The second paper looked at how Michel Foucault’s richly suggestive notion of “heterotopia” informs CA Davids’ “The Blacks of Cape Town”. My research material for the Hughes article included Cesare Casarino’s “Modernity at Sea: Melville, Marx, Conrad in Crisis” and Jonathan Lamb’s “Preserving the Self in the South Seas, 1680-1840”. I was astounded by the sheer breadth of Lamb’s scholarly range, intelligence, and acumen. It’s the kind of work I wish I would be capable of producing at some point, while knowing that I will probably never be able to attain that level of academic excellence.

5. “Losing the Plot: Crime, Reality and Fiction in Postapartheid Writing” (2016) – Leon de Kock

‘Losing the Plot: Crime, Reality and Fiction in Postapartheid Writing’ cover.

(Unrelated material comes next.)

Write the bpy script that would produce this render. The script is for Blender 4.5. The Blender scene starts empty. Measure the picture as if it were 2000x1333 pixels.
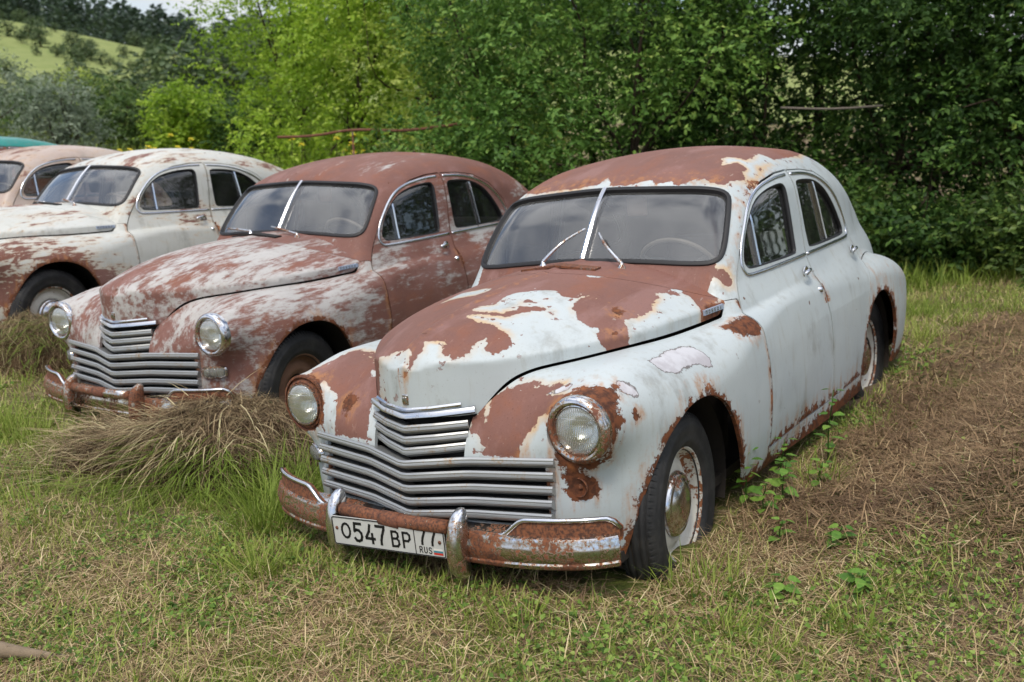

I was generously invited to discuss “Losing the Plot” with De Kock for the book’s launch at Love Books in Johannesburg in October. I was struck by De Kock’s claims about the obsessively forensic modes of investigative writing that have come to mark South African literature. Yet I remained suspicious of De Kock’s positivistic faith in the idea that writers might reveal “truths” by uncovering buried evidence. These suspicions probably had everything to do with my disheartening encounter with this year’s Fees Must Fall protests.

As I scanned Facebook, Twitter and online news sources, I began to feel that any attempt to describe, analyse, or comment on unfolding events seemed to slip into a post-factual void of secrecy and credible deniability. I was reminded of Timothy Melley’s idea, in “The Covert Sphere: Secrecy, Fiction, and the National Security State” (2012), that paranoid forms of fictionality and conspiracy theories tend to proliferate in the absence of factual certainty, transparency and accountability.

I washed this difficult pill down with Giorgio Agamben’s “State of Exception”. It is an account of anomia: the suspension of both politics and law that accompanies social breakdown and which culminates in the carnivalesque inversion of social norms and values. Cheerful stuff.